Please use this identifier to cite or link to this item: http://dspace.dtu.ac.in:8080/jspui/handle/repository/21049
Title: ALPHA DECAY IN INDIAN MUTUAL FUNDS
Authors: GUPTA, TANVI
Keywords: ALPHA DECAY
INDIAN MUTUAL FUNDS
PHENOMENON
Issue Date: Nov-2024
Series/Report no.: TD-7541;
Abstract: The research project titled "Alpha Decay in Indian Mutual Funds" aims to investigate the phenomenon of alpha decay and its implications within the context of the Indian mutual fund industry. Alpha decay refers to the gradual reduction in the excess returns generated by a fund manager over a benchmark index over time.
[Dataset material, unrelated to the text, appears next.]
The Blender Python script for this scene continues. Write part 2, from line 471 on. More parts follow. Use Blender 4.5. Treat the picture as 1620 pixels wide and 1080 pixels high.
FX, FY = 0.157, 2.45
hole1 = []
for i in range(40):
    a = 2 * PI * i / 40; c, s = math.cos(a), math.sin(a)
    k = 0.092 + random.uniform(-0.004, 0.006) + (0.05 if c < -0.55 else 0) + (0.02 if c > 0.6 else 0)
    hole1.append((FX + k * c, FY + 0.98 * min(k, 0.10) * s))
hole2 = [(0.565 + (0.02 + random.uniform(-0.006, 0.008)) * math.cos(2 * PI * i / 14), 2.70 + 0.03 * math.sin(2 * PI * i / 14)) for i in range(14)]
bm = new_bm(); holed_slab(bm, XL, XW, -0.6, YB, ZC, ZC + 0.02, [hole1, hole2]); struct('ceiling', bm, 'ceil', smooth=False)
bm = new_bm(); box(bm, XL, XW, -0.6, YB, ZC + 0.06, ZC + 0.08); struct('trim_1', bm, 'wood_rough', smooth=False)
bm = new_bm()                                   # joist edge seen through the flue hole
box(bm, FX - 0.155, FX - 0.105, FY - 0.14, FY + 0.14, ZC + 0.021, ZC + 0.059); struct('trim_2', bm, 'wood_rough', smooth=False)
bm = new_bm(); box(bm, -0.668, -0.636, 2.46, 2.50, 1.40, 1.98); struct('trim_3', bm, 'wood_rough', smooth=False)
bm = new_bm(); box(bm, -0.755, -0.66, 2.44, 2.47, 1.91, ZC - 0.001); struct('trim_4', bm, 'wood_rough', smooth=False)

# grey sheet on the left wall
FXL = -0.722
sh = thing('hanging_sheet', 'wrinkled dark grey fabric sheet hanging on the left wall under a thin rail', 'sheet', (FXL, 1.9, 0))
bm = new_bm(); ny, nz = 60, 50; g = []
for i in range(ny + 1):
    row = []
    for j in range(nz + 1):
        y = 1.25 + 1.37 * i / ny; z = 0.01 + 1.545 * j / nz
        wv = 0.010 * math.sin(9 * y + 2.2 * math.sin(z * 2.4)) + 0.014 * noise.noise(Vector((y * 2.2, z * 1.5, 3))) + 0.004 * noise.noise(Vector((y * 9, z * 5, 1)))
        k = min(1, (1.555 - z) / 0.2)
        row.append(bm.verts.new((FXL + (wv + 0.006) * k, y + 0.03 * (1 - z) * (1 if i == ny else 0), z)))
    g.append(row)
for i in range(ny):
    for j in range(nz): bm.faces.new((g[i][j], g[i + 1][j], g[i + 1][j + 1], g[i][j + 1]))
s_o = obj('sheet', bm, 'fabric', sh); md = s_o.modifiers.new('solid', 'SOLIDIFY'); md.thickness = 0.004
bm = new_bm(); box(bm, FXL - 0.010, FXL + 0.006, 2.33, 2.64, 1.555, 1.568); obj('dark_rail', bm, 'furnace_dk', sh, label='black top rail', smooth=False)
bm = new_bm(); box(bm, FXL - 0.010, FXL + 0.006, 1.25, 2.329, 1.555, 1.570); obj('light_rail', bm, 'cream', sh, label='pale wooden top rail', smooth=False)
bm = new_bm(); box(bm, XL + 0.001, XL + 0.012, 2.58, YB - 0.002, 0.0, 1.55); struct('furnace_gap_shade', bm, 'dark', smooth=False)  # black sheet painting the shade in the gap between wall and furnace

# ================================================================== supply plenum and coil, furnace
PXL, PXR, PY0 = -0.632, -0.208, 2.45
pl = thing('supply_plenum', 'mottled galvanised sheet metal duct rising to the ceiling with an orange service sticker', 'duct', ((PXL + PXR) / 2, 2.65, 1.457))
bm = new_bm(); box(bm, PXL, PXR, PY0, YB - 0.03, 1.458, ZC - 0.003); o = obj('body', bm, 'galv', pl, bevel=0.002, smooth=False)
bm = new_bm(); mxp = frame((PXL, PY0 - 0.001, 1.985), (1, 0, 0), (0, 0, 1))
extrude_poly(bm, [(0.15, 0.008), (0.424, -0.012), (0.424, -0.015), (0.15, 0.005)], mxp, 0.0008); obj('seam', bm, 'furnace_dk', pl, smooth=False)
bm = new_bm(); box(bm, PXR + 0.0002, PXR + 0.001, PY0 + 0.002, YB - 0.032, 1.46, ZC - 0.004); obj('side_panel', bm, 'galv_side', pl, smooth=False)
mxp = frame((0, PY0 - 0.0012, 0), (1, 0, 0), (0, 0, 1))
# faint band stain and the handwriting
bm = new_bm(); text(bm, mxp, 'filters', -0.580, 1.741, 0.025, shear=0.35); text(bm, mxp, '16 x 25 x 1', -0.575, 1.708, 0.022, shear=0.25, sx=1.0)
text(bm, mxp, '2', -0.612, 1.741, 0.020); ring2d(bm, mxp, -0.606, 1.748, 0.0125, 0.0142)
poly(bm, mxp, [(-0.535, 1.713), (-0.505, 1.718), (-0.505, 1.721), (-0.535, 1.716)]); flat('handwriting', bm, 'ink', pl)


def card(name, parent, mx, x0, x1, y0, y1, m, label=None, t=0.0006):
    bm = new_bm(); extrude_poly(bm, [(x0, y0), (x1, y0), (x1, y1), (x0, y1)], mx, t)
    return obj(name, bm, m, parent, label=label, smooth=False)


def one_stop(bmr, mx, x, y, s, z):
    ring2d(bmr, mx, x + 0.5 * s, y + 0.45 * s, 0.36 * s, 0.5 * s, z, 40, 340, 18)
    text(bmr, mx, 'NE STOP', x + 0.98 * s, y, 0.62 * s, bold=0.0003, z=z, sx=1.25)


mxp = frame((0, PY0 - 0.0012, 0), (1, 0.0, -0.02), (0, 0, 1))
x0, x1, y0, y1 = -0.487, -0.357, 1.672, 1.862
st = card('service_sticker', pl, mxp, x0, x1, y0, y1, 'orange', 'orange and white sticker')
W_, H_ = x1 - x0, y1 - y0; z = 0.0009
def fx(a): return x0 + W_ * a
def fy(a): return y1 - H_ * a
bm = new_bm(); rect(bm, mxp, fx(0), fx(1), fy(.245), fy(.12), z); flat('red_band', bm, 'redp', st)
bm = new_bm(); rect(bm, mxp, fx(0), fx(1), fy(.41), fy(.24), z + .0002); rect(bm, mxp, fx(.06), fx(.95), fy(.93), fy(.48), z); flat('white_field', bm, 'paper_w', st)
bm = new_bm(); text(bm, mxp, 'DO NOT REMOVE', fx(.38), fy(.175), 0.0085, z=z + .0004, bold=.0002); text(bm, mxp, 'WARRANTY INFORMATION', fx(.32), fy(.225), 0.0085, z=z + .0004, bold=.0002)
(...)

Understanding alpha decay is crucial for investors, fund managers, and policymakers as it sheds light on the efficiency and sustainability of active management strategies. Methodology: The study employs a comprehensive dataset spanning a period of 2 years, encompassing various mutual funds across different asset classes and investment styles. Performance metrics such as alpha, beta, Sharpe ratio etc are analyzed to assess the persistence and magnitude of alpha decay. Additionally, factors such as fund size, expense ratio, turnover, and market conditions are considered to understand their impact on alpha decay. Key Findings: Persistence of Alpha Decay: The research reveals a notable presence of alpha decay among Indian mutual funds, indicating challenges in sustaining superior performance over the long term. iv Active Management Strategies: The study highlights the importance of adopting dynamic and adaptive active management strategies to mitigate alpha decay and enhance long-term performance. Implications for Investors: Investors should carefully evaluate the performance consistency and risk-adjusted returns of mutual funds, recognizing the potential impact of alpha decay on investment outcomes. Implications: The findings of this research have several implications for stakeholders in the Indian mutual fund industry. Fund managers need to adapt their investment strategies to navigate the challenges posed by alpha decay and deliver sustainable value to investors. Regulators and policymakers can use these insights to enhance transparency, disclosure standards, and investor education initiatives within the mutual fund ecosystem. Conclusion: In conclusion, alpha decay is a prevalent phenomenon in Indian mutual funds, underscoring the importance of rigorous analysis and continuous monitoring of investment performance. By understanding the drivers and dynamics of alpha decay, investors and fund managers can make informed decisions to achieve their financial objectives in an increasingly competitive market environment.